Have a Hi-Fi setup at work!

Over the past year, my dad has done a great job of treating me well when it comes to listening to music at work.  Early last year, he bought me a pair of Grado SR60s headphones, and this Christmas he got me a HeadRoom Total BitHead headphone amp.  The BitHead not only serves as an amp, but it also serves as a USB audio device, meaning that you can bypass that crappy on-board chipset and run it through a decent sounding sound processing chip.  It runs a Burr-Brown PCM2902E DAC, and seems to be really well supported across a variety of OS platforms, seeing that it was picked right up by linux distro when I plugged it in.

So far, the combination of headphone and amp has been killer.  Last year I started the arduous process of replacing all the mp3 files that I have with lossless FLAC copies.  While it may not have been friendly to my available disk space, it has made music listening at work a much more pleasant experience.  Without any equalizer tweaking I've gotten great results.   All of the FLAC files have a superb, rich sound.  The sound stage is really wide and airy.  All the instruments are really distinct sounding and are not lost in some muddy musical haze.  But, what really impresses me most about this setup is bass presence.  Typical big box headphones have no low frequency presence, and sound completely washed out and tinny.  When you hook this up and start playing songs, you'll swear somewhere replaced all of your music.  The bass is ridiculously melodic, silky and omnipresent, but not overpowering.  You can feel it in your head, but in a very satisfying "this is what music is supposed to sound like" way.
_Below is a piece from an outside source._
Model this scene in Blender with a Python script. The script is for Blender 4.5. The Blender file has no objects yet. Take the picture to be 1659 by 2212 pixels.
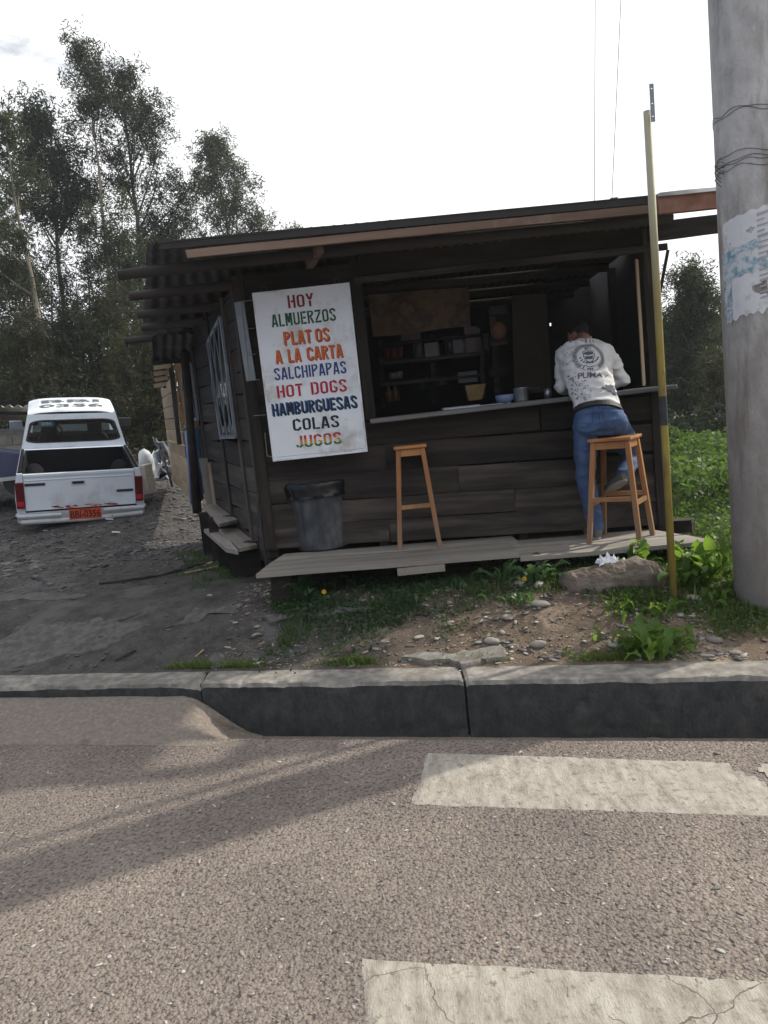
import bpy, bmesh, math, random
import numpy as np
from mathutils import Vector, Matrix, Euler, noise as mnoise
random.seed(7); RNG = np.random.default_rng(11)
SC = bpy.context.scene; COL = SC.collection
R = math.radians

# ------------------------------------------------------------------ camera, sky, sun
FPX, PITCH, ROLL, EYE = 1680.0, R(7.5), R(6.0), 1.72
FW = Vector((0, math.cos(PITCH), -math.sin(PITCH)))
_u0 = Vector((0, math.sin(PITCH), math.cos(PITCH))); _r0 = Vector((1, 0, 0))
RI = math.cos(ROLL)*_r0 - math.sin(ROLL)*_u0
UP = math.sin(ROLL)*_r0 + math.cos(ROLL)*_u0
cam_d = bpy.data.cameras.new('camera'); cam = bpy.data.objects.new('camera', cam_d); COL.objects.link(cam)
cam_d.sensor_fit = 'HORIZONTAL'; cam_d.sensor_width = 36; cam_d.lens = 36*FPX/1659
cam_d.clip_start = .05; cam_d.clip_end = 3000
m = Matrix((RI, UP, -FW)).transposed().to_4x4(); m.translation = Vector((0, 0, EYE)); cam.matrix_world = m
SC.camera = cam
SUN_AZ, SUN_EL = R(66.5), R(36)          # azimuth clockwise from +Y
world = bpy.data.worlds.new('World'); SC.world = world; world.use_nodes = True
wn = world.node_tree; wn.nodes.clear()
wo = wn.nodes.new('ShaderNodeOutputWorld'); wb = wn.nodes.new('ShaderNodeBackground')
sky = wn.nodes.new('ShaderNodeTexSky'); sky.sky_type = 'NISHITA'; sky.sun_disc = False
sky.sun_elevation = SUN_EL; sky.sun_rotation = SUN_AZ; sky.air_density = 1.2; sky.dust_density = 2.0
tc = wn.nodes.new('ShaderNodeTexCoord')
mp = wn.nodes.new('ShaderNodeMapping'); mp.inputs['Scale'].default_value = (1, 1, 2.2); mp.inputs['Location'].default_value = (.35, .1, .2)
nz = wn.nodes.new('ShaderNodeTexNoise'); nz.inputs['Scale'].default_value = 2.6; nz.inputs['Detail'].default_value = 8; nz.inputs['Roughness'].default_value = .62
rp = wn.nodes.new('ShaderNodeValToRGB'); rp.color_ramp.elements[0].position = .27; rp.color_ramp.elements[1].position = .37
wn.links.new(tc.outputs['Generated'], mp.inputs['Vector']); wn.links.new(mp.outputs[0], nz.inputs['Vector']); wn.links.new(nz.outputs['Fac'], rp.inputs['Fac'])
mix = wn.nodes.new('ShaderNodeMix'); mix.data_type = 'RGBA'
# thin bright cloud veil over the blue sky
dt = wn.nodes.new('ShaderNodeVectorMath'); dt.operation = 'DOT_PRODUCT'; dt.inputs[1].default_value = (math.sin(SUN_AZ)*.8, math.cos(SUN_AZ)*.8, .6)
wn.links.new(tc.outputs['Generated'], dt.inputs[0])
# the veil scatters forward: brightest on the sun's side, dimmer and bluer away from it
vr_ = wn.nodes.new('ShaderNodeMapRange'); vr_.interpolation_type = 'SMOOTHSTEP'; vr_.inputs['From Min'].default_value = -.62; vr_.inputs['From Max'].default_value = .42
vr_.inputs['To Min'].default_value = 0; vr_.inputs['To Max'].default_value = 1; wn.links.new(dt.outputs['Value'], vr_.inputs['Value'])
vm = wn.nodes.new('ShaderNodeMix'); vm.data_type = 'RGBA'; vm.inputs['A'].default_value = (2.2, 3.1, 5.0, 1); vm.inputs['B'].default_value = (14.2, 14.3, 14.5, 1)
wn.links.new(vr_.outputs[0], vm.inputs['Factor']); wn.links.new(vm.outputs['Result'], mix.inputs['B'])
wn.links.new(rp.outputs['Color'], mix.inputs['Factor']); wn.links.new(sky.outputs['Color'], mix.inputs['A'])
wn.links.new(mix.outputs['Result'], wb.inputs['Color']); wb.inputs['Strength'].default_value = .075
wn.links.new(wb.outputs[0], wo.inputs['Surface'])
sd = bpy.data.lights.new('sun', 'SUN'); sd.energy = 3.7; sd.angle = R(1.0); sd.color = (1, .93, .80)
sun = bpy.data.objects.new('sun', sd); COL.objects.link(sun)
SUNV = Vector((math.cos(SUN_EL)*math.sin(SUN_AZ), math.cos(SUN_EL)*math.cos(SUN_AZ), math.sin(SUN_EL)))
sun.rotation_euler = SUNV.to_track_quat('Z', 'Y').to_euler(); sun.location = (20, 12, 20)
SC.view_settings.view_transform = 'Standard'; SC.view_settings.look = 'None'
SC.view_settings.gamma = 1; SC.view_settings.exposure = .3; SC.view_settings.use_curve_mapping = False

# ------------------------------------------------------------------ survey helpers (measured bearings -> places in the world)
def ray(px, py): return RI*((px-829.5)/FPX) - UP*((py-1106)/FPX) + FW
def P(px, py, Y):
    v = ray(px, py); return Vector((0, 0, EYE)) + v*(Y/v.y)
def G(px, py, z):
    v = ray(px, py); return Vector((0, 0, EYE)) + v*((z-EYE)/v.z)
def onplane(px, py, p0, d, off=0.0):
    n = Vector((-d[1], d[0], 0)).normalized(); q = Vector((p0[0], p0[1], 0)) + n*off
    v = ray(px, py); t = (n.dot(q) - n.dot(Vector((0, 0, EYE))))/n.dot(v)
    return Vector((0, 0, EYE)) + v*t
def sstep(a, b, x):
    t = max(0., min(1., (x-a)/(b-a))); return t*t*(3-2*t)
KM = -.262                                  # kerb line Y = 4.28 + KM*X (front face of kerb)
def kerbY(x): return 4.28 + KM*x
def gh(x, y):
    s = y - kerbY(x)                        # distance behind kerb
    z = .175 + .24*sstep(.2, 1.3, s)
    z += .10*max(0, min(y-9.2, 9.5))*(1-.75*sstep(-1, 3, x))
    z += .02*max(0, min(y-18.7, 60))
    z += .012*mnoise.noise(Vector((x*1.7, y*1.7, 0))) * sstep(.1, .5, s)
    z += .02*mnoise.noise(Vector((x*.6, y*.6, 5))) * sstep(.3, 1.0, s)
    return z

# ------------------------------------------------------------------ object helpers
WM = {}
def link(o, parent=None, W=None):
    COL.objects.link(o)
    W = W if W is not None else Matrix.Identity(4)
    WM[o.name] = W
    if parent is not None:
        o.parent = parent; o.matrix_basis = WM[parent.name].inverted() @ W
    else: o.matrix_basis = W
    return o
def tag(o, label=None, cat=None, group=None, kind=None):
    if label: o['label'] = label
    if cat: o['category'] = cat
    if group: o['group'] = group
    if kind: o['kind'] = kind
    return o
def thing(name, label, cat, loc=(0, 0, 0), rot=(0, 0, 0), group=None, W=None):
    o = bpy.data.objects.new(name, None); o.empty_display_size = .1
    link(o, None, W if W is not None else (Matrix.Translation(Vector(loc)) @ Euler(rot).to_matrix().to_4x4()))
    return tag(o, label, cat, group)
def mesh_of(name, verts, faces, mats, smooth=False, mi=None):
    me = bpy.data.meshes.new(name); me.from_pydata([tuple(v) for v in verts], [], faces)
    for mm in (mats if isinstance(mats, (list, tuple)) else [mats]): me.materials.append(mm)
    if mi is not None: me.polygons.foreach_set('material_index', mi)
    if smooth: me.polygons.foreach_set('use_smooth', [True]*len(me.polygons))
    me.update(); return me
def obj(name, verts, faces, mat, parent=None, smooth=False, W=None, centre=True, mi=None, label=None):
    """W: world matrix of the frame the verts are written in"""
    W = W if W is not None else Matrix.Identity(4)
    vs = [Vector(v) for v in verts]
    if centre and vs:
        c = sum(vs, Vector())/len(vs); vs = [v-c for v in vs]; W = W @ Matrix.Translation(c)
    o = bpy.data.objects.new(name, mesh_of(name, vs, faces, mat, smooth, mi))
    link(o, parent, W)
    if label: o['label'] = label
    return o
def big(name, V, F, mat, parent=None, smooth=False, W=None):
    """numpy arrays -> mesh (quads or tris)"""
    V = np.asarray(V, dtype=np.float32); F = np.asarray(F, dtype=np.int32)
    c = V.mean(0); V = V - c; k = F.shape[1]
    me = bpy.data.meshes.new(name); me.vertices.add(len(V)); me.loops.add(F.size); me.polygons.add(len(F))
    me.vertices.foreach_set('co', V.ravel()); me.loops.foreach_set('vertex_index', F.ravel())
    me.polygons.foreach_set('loop_start', np.arange(0, F.size, k, dtype=np.int32))
    me.polygons.foreach_set('loop_total', np.full(len(F), k, dtype=np.int32))
    if smooth: me.polygons.foreach_set('use_smooth', np.ones(len(F), dtype=bool))
    me.materials.append(mat); me.update(); me.validate()
    o = bpy.data.objects.new(name, me)
    W = (W if W is not None else Matrix.Identity(4)) @ Matrix.Translation(Vector([float(a) for a in c]))
    return link(o, parent, W)
class MB:
    def __init__(s): s.v = []; s.f = []; s.m = []
    def add(s, v, f, mi=0):
        o = len(s.v); s.v += [Vector(a) for a in v]; s.f += [tuple(i+o for i in q) for q in f]; s.m += [mi]*len(f); return s
    def box(s, c, sz, rot=None, mi=0):
        c = Vector(c); h = [a/2 for a in sz]
        vs = [Vector((x*h[0], y*h[1], z*h[2])) for x in (-1, 1) for y in (-1, 1) for z in (-1, 1)]
        if rot is not None: vs = [rot @ a for a in vs]
        return s.add([a+c for a in vs], [(0, 1, 3, 2), (4, 6, 7, 5), (0, 4, 5, 1), (2, 3, 7, 6), (0, 2, 6, 4), (1, 5, 7, 3)], mi)
    def bar(s, a, b, w, t, up=(0, 0, 1), mi=0, n=1, jit=0.0, taper=1.0):
        """box bar from a to b, w across (perp. to up), t along up"""
        a = Vector(a); b = Vector(b); d = (b-a).normalized(); u = Vector(up); sx = d.cross(u).normalized(); u = sx.cross(d)
        vs = []
        for i in range(n+1):
            k = i/n; c = a.lerp(b, k); tp = 1+(taper-1)*k
            for (i1, i2) in ((-1, -1), (1, -1), (1, 1), (-1, 1)):
                vs.append(c + sx*(i1*w/2*tp+random.uniform(-jit, jit)) + u*(i2*t/2*tp+random.uniform(-jit, jit)))
        fs = [(3, 2, 1, 0)] + [(4*n, 4*n+1, 4*n+2, 4*n+3)]
        for i in range(n):
            o = 4*i
            for k in range(4): fs.append((o+k, o+(k+1) % 4, o+4+(k+1) % 4, o+4+k))
        return s.add(vs, fs, mi)
    def tube(s, pts, r, n=8, mi=0, caps=True):
        pts = [Vector(p) for p in pts]; k = len(pts); rr = r if isinstance(r, (list, tuple)) else [r]*k
        vs = []; fs = []; pu = None
        for i, p in enumerate(pts):
            d = (pts[min(i+1, k-1)]-pts[max(i-1, 0)]).normalized()
            if pu is None: pu = d.orthogonal().normalized()
            pu = (pu - d*pu.dot(d)).normalized(); q = d.cross(pu)
            for j in range(n):
                a = 2*math.pi*j/n; vs.append(p + (pu*math.cos(a)+q*math.sin(a))*rr[i])
        for i in range(k-1):
            for j in range(n): fs.append((i*n+j, i*n+(j+1) % n, (i+1)*n+(j+1) % n, (i+1)*n+j))
        if caps: fs.append(tuple(range(n-1, -1, -1))); fs.append(tuple((k-1)*n+j for j in range(n)))
        return s.add(vs, fs, mi)
    def lathe(s, prof, c=(0, 0, 0), n=20, mi=0, cap=True, fx=None):
        c = Vector(c); vs = []; fs = []
        for (r_, z_) in prof:
            for j in range(n):
                a = 2*math.pi*j/n; rr = r_ if fx is None else fx(r_, z_, a)
                vs.append(c+Vector((rr*math.cos(a), rr*math.sin(a), z_)))
        for i in range(len(prof)-1):
            for j in range(n): fs.append((i*n+j, i*n+(j+1) % n, (i+1)*n+(j+1) % n, (i+1)*n+j))
        if cap: fs.append(tuple(range(n-1, -1, -1))); fs.append(tuple((len(prof)-1)*n+j for j in range(n)))
        return s.add(vs, fs, mi)
    def prism(s, poly, d, mi=0):
        n = len(poly); d = Vector(d); a = [Vector(p) for p in poly]
        return s.add(a+[p+d for p in a], [tuple(range(n-1, -1, -1)), tuple(range(n, 2*n))]+[(i, (i+1) % n, n+(i+1) % n, n+i) for i in range(n)], mi)
    def obj(s, name, mat, parent=None, smooth=False, W=None, label=None, centre=True):
        return obj(name, s.v, s.f, mat, parent, smooth, W, centre, s.m if isinstance(mat, (list, tuple)) else None, label)
def bevel(o, w=.004, seg=1, ang=35):
    md = o.modifiers.new('bevel', 'BEVEL'); md.width = w; md.segments = seg; md.limit_method = 'ANGLE'; md.angle_limit = R(ang); return o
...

There are a few recordings that really stand out too.  Kylie Minogue's Give it to Me from her Fever album sounds so completely different on this setup than on normal headphones.  The song has a kicking, driving bass, and the tinny sound that lesser headphones produce is totally missing, replaced by real sounding music. Willie Nelson's voice on Crazy from his Milk Cow Blues album is front and center, oh so clear, and he sounds like he's sitting in the cube across from you singing.  The Flaming Lips It Overtakes Me... from their At War with the Mystics is superb sounding too.  The bass pumps but is entirely distinctive, not intruding on any other instrument, the vocals are smooth, the acoustic guitar towards the end of the song is crystal clear and sweet sounding.

The pair also does a decent job on 128+ bit mp3 files, although if you listen, you can hear the difference between the mp3 and FLAC files.  The mp3 files don't have the same breadth to the sound stage--they seem a little more confined.  They also lack the whole feeling sound of the FLAC files.  The music seems a little more muted and not as rich feeling.

If you listen to tons of music at work, and are not one of the millions of mindless "I just use music as background noise iPod clones" (sorry Larry), then I'd definitely recommend looking into spending ~$200 and adding a whole new pleasent taste to your work life.